Illustration: iStock
Illustration: iStock

Syrian air defenses opened fire on “hostile aerial targets” near Damascus airport, state media reported on Sunday evening.

“Our air defenses engaged hostile aerial targets in the vicinity of Damascus International Airport,” the official SANA news agency reported, without elaborating.

The Syrian Observatory for Human Rights, a UK-based monitoring group,  said explosions rocked an area close to the airport and fire from air defenses was also heard.

The latest incident comes just over a week after Syria accused Israel of striking south of the capital.

The Observatory said those were the first missiles to hit Syria since an air defense upgrade after the downing of a Russian plane in September.

Israel has carried out hundreds of air strikes in neighboring Syria against what it says are Iranian targets, many of them in the area south of Damascus.
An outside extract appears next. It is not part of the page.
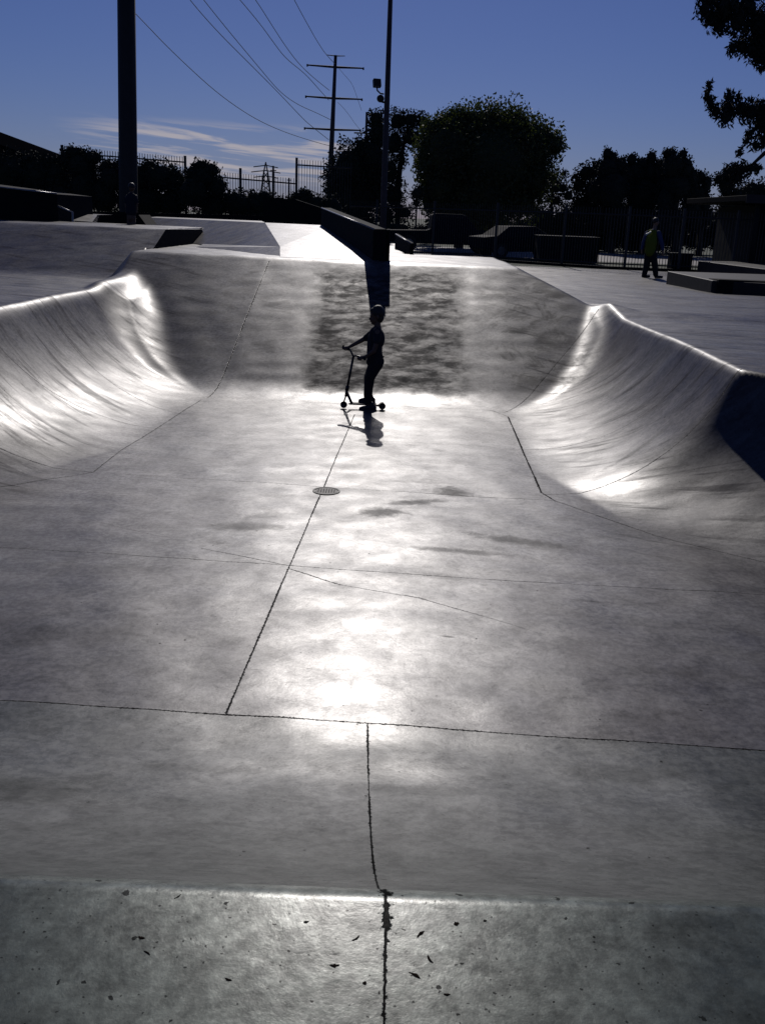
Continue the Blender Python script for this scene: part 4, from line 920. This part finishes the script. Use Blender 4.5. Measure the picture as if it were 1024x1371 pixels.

Iran and Russia are the government’s key allies in the civil war, which has raged Syria since 2011, and Moscow’s intervention in 2015 dramatically turned the tables against the rebels.

The accidental downing of a Russian transport aircraft by Syrian ground batteries during an Israeli air strike on September 17 killed 15 service personnel.
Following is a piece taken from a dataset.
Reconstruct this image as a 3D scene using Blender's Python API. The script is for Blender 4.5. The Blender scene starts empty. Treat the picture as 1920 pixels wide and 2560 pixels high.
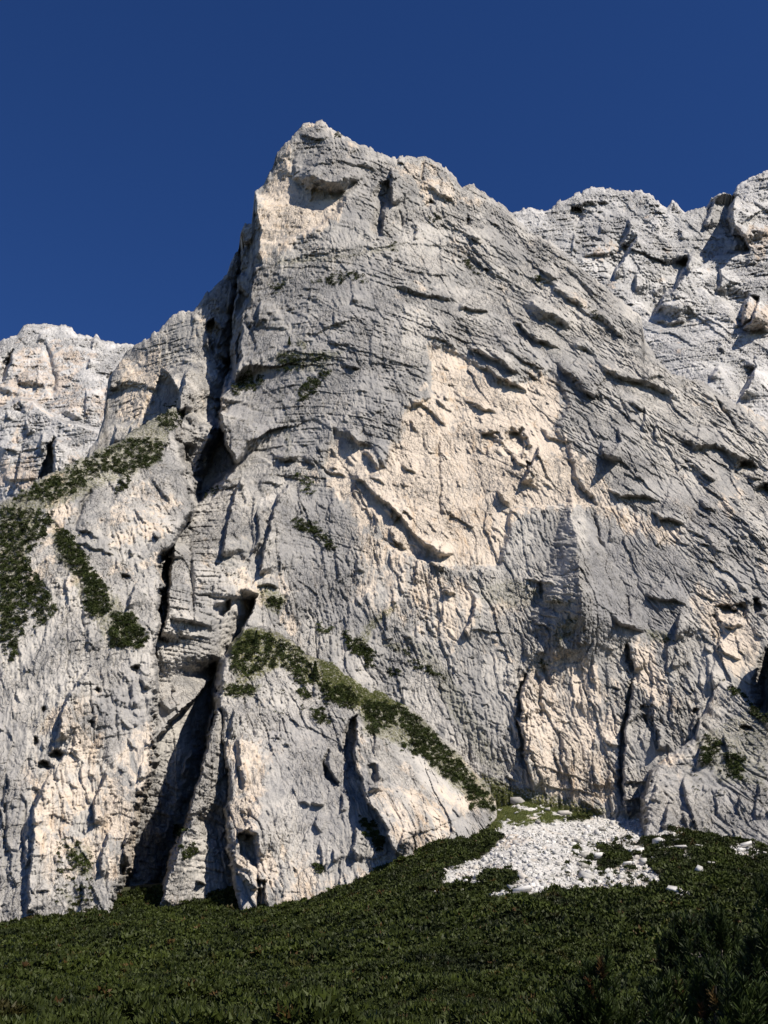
import bpy, bmesh, math, random
import numpy as np
from mathutils import Matrix, Vector

sc = bpy.context.scene
COL = sc.collection
R = math.radians

# ------------------------------------------------------------------ camera, sky, sun, exposure
PITCH = R(25.0)
FOC = 2745.0                      # focal length in photo pixels (1920 x 2560 frame)
cd = bpy.data.cameras.new('camera'); cam = bpy.data.objects.new('camera', cd); COL.objects.link(cam)
cam.location = (0, 0, 0); cam.rotation_euler = (R(90) + PITCH, 0, 0)
cd.sensor_fit = 'VERTICAL'; cd.sensor_height = 24.0; cd.lens = 24.0 * FOC / 2560.0
cd.clip_start = 0.1; cd.clip_end = 20000
sc.camera = cam

SUN_AZ, SUN_EL = R(133), R(43)    # azimuth clockwise from +Y (the view direction)
w = bpy.data.worlds.new('World'); sc.world = w; w.use_nodes = True
nt = w.node_tree; nt.nodes.clear()
sky = nt.nodes.new('ShaderNodeTexSky'); sky.sky_type = 'NISHITA'; sky.sun_disc = False
sky.sun_elevation = SUN_EL; sky.sun_rotation = SUN_AZ
sky.altitude = 2600; sky.air_density = 1.0; sky.dust_density = 0.0; sky.ozone_density = 4.0
bg = nt.nodes.new('ShaderNodeBackground'); bg.inputs['Strength'].default_value = 0.068
hs = nt.nodes.new('ShaderNodeHueSaturation'); hs.inputs['Saturation'].default_value = 1.22; hs.inputs['Hue'].default_value = .514; hs.inputs['Value'].default_value = 1.12
wo = nt.nodes.new('ShaderNodeOutputWorld')
nt.links.new(sky.outputs[0], hs.inputs['Color']); nt.links.new(hs.outputs[0], bg.inputs[0]); nt.links.new(bg.outputs[0], wo.inputs[0])
sd = bpy.data.lights.new('sun', 'SUN'); sd.energy = 4.9; sd.angle = R(0.5); sd.color = (1.0, 0.92, 0.80)
sun = bpy.data.objects.new('sun', sd); COL.objects.link(sun)
to_sun = Vector((math.sin(SUN_AZ) * math.cos(SUN_EL), math.cos(SUN_AZ) * math.cos(SUN_EL), math.sin(SUN_EL)))
sun.rotation_euler = to_sun.to_track_quat('Z', 'Y').to_euler()
sun.location = (200, -200, 600)
vs = sc.view_settings; vs.view_transform = 'Standard'; vs.look = 'None'; vs.exposure = 0.38; vs.gamma = 1.0
sc.cycles.max_bounces = 4; sc.cycles.diffuse_bounces = 1; sc.cycles.glossy_bounces = 1

rng = np.random.default_rng(11); random.seed(11)

# ------------------------------------------------------------------ pixels of the survey photo -> directions
CP, SP = math.cos(PITCH), math.sin(PITCH)
def ray(px, py):                  # returns X/Y and Z/Y of the direction through a photo pixel
    u = (px - 960.0) / FOC; v = (1280.0 - py) / FOC
    den = CP - v * SP
    return u / den, (SP + v * CP) / den
def proj(X, Y, Z):
    f = Y * CP + Z * SP; up = -Y * SP + Z * CP
    f = np.maximum(f, 0.01)
    return 960 + FOC * X / f, 1280 - FOC * up / f
CROPS = {'O': (0, 0, 1.15731), 1: (0, 700, .3858), 2: (500, 280, .3858), 3: (1140, 400, .4702), 4: (640, 900, .3858),
         5: (1280, 1100, .3858), 6: (0, 1350, .3858), 7: (560, 1500, .3858), 8: (1100, 1800, .4943),
         9: (0, 2000, .5787), 10: (1400, 2200, .3134), 11: (1040, 1980, .3978), 'P': (0, 0, 1.0)}
def cv(c, pts):
    x0, y0, k = CROPS[c]
    return [(x0 + k * a, y0 + k * b) for a, b in pts]

# ------------------------------------------------------------------ vectorised noise
def _h(ix, iy, seed):
    a = ix.astype(np.int64).astype(np.uint32); b = iy.astype(np.int64).astype(np.uint32)
    n = a * np.uint32(374761393) + b * np.uint32(668265263) + np.uint32((seed * 974634777) & 0xffffffff)
    n = (n ^ (n >> np.uint32(13))) * np.uint32(1274126177)
    n = (n ^ (n >> np.uint32(15))) * np.uint32(2246822519)
    return n ^ (n >> np.uint32(16))
def hf(ix, iy, seed):
    return _h(ix, iy, seed).astype(np.float32) * np.float32(1 / 4294967296.0)
_ang = np.linspace(0, 2 * np.pi, 256, endpoint=False)
_GC, _GS = np.cos(_ang).astype(np.float32), np.sin(_ang).astype(np.float32)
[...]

Moscow blamed Israel for the downing of the aircraft, saying its fighter jet used the larger Russian one for cover, an allegation Israel has disputed.
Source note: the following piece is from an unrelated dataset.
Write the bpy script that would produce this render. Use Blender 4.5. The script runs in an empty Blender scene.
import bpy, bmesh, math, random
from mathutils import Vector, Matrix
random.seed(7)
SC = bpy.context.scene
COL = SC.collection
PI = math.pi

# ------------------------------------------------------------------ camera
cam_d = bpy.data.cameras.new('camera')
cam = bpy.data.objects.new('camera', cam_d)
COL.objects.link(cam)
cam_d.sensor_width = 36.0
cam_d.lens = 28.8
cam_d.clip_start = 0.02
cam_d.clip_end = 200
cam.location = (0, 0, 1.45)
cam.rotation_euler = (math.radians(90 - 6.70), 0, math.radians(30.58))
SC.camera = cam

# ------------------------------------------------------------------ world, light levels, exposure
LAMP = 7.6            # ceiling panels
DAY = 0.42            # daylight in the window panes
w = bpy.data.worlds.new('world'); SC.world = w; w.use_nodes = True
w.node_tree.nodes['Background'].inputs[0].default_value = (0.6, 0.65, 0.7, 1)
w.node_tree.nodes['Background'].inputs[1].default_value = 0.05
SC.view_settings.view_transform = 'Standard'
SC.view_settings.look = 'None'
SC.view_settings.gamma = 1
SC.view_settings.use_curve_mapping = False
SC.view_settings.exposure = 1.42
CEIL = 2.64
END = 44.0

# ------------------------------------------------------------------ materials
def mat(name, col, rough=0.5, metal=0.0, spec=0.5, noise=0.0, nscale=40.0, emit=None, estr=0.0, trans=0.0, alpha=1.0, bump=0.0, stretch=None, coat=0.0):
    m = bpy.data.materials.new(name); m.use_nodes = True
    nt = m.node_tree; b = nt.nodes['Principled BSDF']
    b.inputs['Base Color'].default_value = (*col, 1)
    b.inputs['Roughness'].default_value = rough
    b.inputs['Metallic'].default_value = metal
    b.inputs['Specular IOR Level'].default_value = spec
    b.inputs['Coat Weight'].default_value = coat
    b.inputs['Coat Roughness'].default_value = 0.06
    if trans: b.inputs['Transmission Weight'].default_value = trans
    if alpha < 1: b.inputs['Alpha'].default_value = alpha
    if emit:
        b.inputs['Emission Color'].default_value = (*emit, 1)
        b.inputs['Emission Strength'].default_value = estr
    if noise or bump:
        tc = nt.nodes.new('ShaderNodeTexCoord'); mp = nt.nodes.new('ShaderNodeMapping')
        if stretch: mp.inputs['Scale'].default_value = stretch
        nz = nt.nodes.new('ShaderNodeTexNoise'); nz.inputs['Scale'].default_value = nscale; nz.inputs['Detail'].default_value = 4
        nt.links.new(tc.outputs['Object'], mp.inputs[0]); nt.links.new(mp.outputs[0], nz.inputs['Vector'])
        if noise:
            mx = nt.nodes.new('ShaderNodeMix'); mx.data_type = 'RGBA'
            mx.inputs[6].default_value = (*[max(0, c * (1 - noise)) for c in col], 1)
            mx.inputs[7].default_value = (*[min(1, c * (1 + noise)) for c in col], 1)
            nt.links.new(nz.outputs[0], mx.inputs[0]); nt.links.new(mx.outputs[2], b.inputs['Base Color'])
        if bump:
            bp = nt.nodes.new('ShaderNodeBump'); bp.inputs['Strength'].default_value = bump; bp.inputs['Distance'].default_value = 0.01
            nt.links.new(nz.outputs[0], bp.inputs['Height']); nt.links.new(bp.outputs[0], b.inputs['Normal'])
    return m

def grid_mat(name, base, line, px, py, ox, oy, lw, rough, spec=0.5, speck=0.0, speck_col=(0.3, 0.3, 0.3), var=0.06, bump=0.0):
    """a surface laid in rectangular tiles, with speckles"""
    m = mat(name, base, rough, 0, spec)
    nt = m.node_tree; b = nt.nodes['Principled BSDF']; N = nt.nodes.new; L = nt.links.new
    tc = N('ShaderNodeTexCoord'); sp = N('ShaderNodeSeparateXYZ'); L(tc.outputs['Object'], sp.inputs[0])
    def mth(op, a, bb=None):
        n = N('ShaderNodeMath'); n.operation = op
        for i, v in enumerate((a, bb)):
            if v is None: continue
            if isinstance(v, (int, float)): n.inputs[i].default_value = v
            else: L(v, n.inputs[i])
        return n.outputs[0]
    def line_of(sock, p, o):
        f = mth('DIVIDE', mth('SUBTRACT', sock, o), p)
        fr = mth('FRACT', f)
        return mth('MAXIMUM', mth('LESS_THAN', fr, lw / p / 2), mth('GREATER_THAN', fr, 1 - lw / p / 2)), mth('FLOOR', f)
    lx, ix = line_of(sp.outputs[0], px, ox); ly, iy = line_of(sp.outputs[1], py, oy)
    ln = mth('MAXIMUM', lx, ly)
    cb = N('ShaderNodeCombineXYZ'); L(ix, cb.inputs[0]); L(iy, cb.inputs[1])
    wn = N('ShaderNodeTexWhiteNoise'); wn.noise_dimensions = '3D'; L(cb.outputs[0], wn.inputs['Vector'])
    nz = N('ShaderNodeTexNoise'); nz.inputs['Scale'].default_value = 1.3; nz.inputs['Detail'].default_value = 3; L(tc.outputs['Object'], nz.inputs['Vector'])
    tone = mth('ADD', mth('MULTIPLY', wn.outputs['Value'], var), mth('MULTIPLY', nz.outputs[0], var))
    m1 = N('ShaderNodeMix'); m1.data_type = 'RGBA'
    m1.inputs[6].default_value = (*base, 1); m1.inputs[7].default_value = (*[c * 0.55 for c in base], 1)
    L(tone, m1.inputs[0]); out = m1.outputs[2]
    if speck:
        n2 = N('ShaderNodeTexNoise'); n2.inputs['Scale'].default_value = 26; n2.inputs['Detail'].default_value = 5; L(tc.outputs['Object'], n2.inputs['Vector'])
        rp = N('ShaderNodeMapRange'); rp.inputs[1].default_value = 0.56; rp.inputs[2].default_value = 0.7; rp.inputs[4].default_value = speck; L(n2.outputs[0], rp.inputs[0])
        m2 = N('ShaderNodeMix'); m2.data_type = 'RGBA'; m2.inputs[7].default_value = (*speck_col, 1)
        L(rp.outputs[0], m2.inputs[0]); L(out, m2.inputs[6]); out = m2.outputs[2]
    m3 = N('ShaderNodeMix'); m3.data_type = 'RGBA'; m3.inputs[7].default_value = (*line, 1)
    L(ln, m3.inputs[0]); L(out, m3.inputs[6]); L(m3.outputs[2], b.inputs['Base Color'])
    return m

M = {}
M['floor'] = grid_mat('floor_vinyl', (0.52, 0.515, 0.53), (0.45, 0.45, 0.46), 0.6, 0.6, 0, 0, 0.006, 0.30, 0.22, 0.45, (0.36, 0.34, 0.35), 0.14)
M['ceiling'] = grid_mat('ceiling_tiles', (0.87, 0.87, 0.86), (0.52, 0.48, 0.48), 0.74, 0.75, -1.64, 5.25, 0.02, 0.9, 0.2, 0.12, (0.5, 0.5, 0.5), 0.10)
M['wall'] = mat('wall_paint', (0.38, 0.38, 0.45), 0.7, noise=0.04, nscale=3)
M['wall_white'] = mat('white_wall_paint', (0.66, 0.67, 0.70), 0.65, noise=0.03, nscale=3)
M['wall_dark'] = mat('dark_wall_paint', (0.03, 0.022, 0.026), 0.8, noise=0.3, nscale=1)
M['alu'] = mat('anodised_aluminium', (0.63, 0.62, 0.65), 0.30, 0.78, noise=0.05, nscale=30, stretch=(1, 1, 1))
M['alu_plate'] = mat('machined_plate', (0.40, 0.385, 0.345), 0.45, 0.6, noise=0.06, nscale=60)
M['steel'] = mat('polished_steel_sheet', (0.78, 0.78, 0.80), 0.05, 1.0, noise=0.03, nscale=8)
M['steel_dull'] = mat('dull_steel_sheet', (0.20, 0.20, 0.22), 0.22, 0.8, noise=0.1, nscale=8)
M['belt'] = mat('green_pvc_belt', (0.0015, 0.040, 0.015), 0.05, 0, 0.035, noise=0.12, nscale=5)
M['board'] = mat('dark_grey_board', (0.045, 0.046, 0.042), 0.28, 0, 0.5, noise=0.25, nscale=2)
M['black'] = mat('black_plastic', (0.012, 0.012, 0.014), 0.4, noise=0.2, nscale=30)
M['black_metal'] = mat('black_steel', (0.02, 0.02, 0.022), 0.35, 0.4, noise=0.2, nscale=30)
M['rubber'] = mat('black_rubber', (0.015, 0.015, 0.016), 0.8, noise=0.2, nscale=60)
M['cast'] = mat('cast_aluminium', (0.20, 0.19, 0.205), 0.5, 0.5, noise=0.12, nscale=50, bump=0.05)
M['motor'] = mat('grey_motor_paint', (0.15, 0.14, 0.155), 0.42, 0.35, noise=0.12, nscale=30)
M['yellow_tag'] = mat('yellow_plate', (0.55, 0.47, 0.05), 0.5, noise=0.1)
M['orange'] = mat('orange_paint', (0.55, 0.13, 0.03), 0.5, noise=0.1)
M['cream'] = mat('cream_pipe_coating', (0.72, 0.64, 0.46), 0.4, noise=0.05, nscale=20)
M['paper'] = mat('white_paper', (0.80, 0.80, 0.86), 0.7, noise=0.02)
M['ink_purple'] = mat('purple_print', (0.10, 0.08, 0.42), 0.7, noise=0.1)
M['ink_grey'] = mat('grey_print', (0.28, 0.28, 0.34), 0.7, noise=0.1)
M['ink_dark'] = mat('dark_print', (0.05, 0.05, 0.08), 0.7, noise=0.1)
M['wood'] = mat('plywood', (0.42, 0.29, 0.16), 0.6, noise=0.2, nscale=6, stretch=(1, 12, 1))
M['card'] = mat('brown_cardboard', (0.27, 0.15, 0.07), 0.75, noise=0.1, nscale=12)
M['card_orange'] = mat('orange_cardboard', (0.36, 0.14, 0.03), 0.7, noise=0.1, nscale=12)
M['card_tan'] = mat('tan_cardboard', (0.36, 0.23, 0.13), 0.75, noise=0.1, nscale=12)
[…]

Russia subsequently upgraded Syrian air defenses with the delivery of the advanced S-300 system, which Damascus insisted would make Israel “think carefully” before carrying out further air raids.

The move raised fears in Israel that its ability to rein in its arch-foe Iran’s military presence in Syria would be sharply reduced.

However, Prime Minister Benjamin Netanyahu told Russia that Israel would continue to hit hostile targets, while also maintaining “security coordination” with Moscow.